How to find new opportunities in your closed lost deals
Apr 08, 2020
A big part of successful Account-based Marketing (ABM) is monitoring and responding to the activity of contacts at your named accounts.
If you sell into an enterprise space and are going to the effort of personalising your marketing toward specific, named accounts, its important that your sales team know what actions people at those accounts are taking, and when.
HubSpot's CRM, workflows and internal notifications are the perfect tool set for automating the monitoring of named accounts and alerting the appropriate sales people to their actions.
Here are 5 ways you can get your HubSpot CRM and/or inbound automation platform ready to take your ABM to the next level.
When embarking on your ABM strategy, you need a way of identifying named accounts within your database of companies.

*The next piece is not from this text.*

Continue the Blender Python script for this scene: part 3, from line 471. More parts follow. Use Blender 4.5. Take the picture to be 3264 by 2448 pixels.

The easiest way to do this in HubSpot is to create a custom company property.
A simple approach is to create a checkbox property called 'Named Account' or similar, and mark it as Yes or checked on already identified target accounts.
If you are implementing a tiered AMB approach, then a dropdown property with values like Tier 1, 2 and 3 would be a good alternative, enabling you to identify and classify named accounts with one property.
Read how to create a custom company property in more detail here: How to create contact and company properties
When running ABM campaigns, you will want to notify sales people when their accounts engage with your content or website, so that they can enrich the data they have and respond accordingly.
Doing so requires that named accounts are assigned the right owner in HubSpot before you start reporting on their behaviour. A rule set and workflow(s) are needed to ensure that this happens.
Whatever your account assignment process, a HubSpot workflow can probably automate it using either if/then branches or lead rotation rules.
Because HubSpot's automation is driven more by individual contacts than it is by companies, it can be very helpful to turn on HubSpot's setting to synchronise HubSpot owner across companies and contacts. Doing this makes sure that the account owner gets notifications for any and all contacts at an account and no one slips through the cracks.
Read more about syncing account and contact owner here: How can I sync ownership between contacts and companies?
If a new contact at a named account converts on your website and appears in your CRM, you're doing something right.
When this happens, its time to notify the account owner immediately and have them review the contact, determine the position they hold and if they are in the decision making unit (DMU).
In HubSpot, a workflow will watch for contacts, not companies, that meet the starting criteria. But it you make the starting condition check the value of the Named Account property on the associated company, each new contact at that named account can trigger the start of the workflow.
This workflow should send an automated email to the account owner notifying them of the new contact and asking them to enrich and qualify the record as soon as possible.
In addition to account owners using external sources, like LinkedIn, to identify job title, this process could be enhanced with the creation of custom contact property to denote membership in the DMU. If using a DMU property, the following activity notification workflow could be constrained DMU contacts only, optimising efficiency for the sales team.
When known contacts at named accounts come back to your website, account owners need to know about it.
If the number of named accounts and associated contacts is small, you could let HubSpot's standard lead revisit notifications perform this role.
If, however, you want to provide more information to the account owner, you should create one or more HubSpot workflows that look out for certain behaviours - such as specific web page views or form submissions - and send customised notifications putting additional data right in their inbox.
While your named account list is a great starting point for ABM, there could be lots of other companies out there that fit your ideal buyer profile. Configuring HubSpot to look out for these and to let you know when they are on your website can help you expand and scale your ABM activity while remaining totally focussed on the right kind of buyer.
There are a number of ways you could do this but the approach I like uses a combination of lead scoring and internal notification workflows.
Note: If your HubSpot lead scoring tool is currently occupied trying to identify MQLs, stop it and read this post on what an MQL really is.
Start by loading the ideal firmographics of your ideal buyer into the lead scoring tool as positive attributes. Properties you can use for this include annual revenue, industry and country - all of which can be gathered automatically by HubSpot Insights.
You can give these attributes whatever positive lead score you like. The ideal situation, however, is that a company has to meet all criteria to qualify as a candidate named account. This means you can assign equal scores to each attribute and work towards the same total in every case.
Next, create a workflow that triggers whenever a contact (that is not already at a named account) reaches the target MQL score and sends an internal notification to the relevant sales people asking them to review, enrich and qualify the account.
If the account meets your named account criteria, sales should set the Named Account property according, which will enrol that account, and all contacts at it, in to workflows we created above.
These hacks don’t take into account any integration you may be running, and you might need to modify them to fit your unique ABM strategy and sales processes. Hopefully though, they serve as a useful starting point from which you can build out a sophisticated solution that is customised your needs.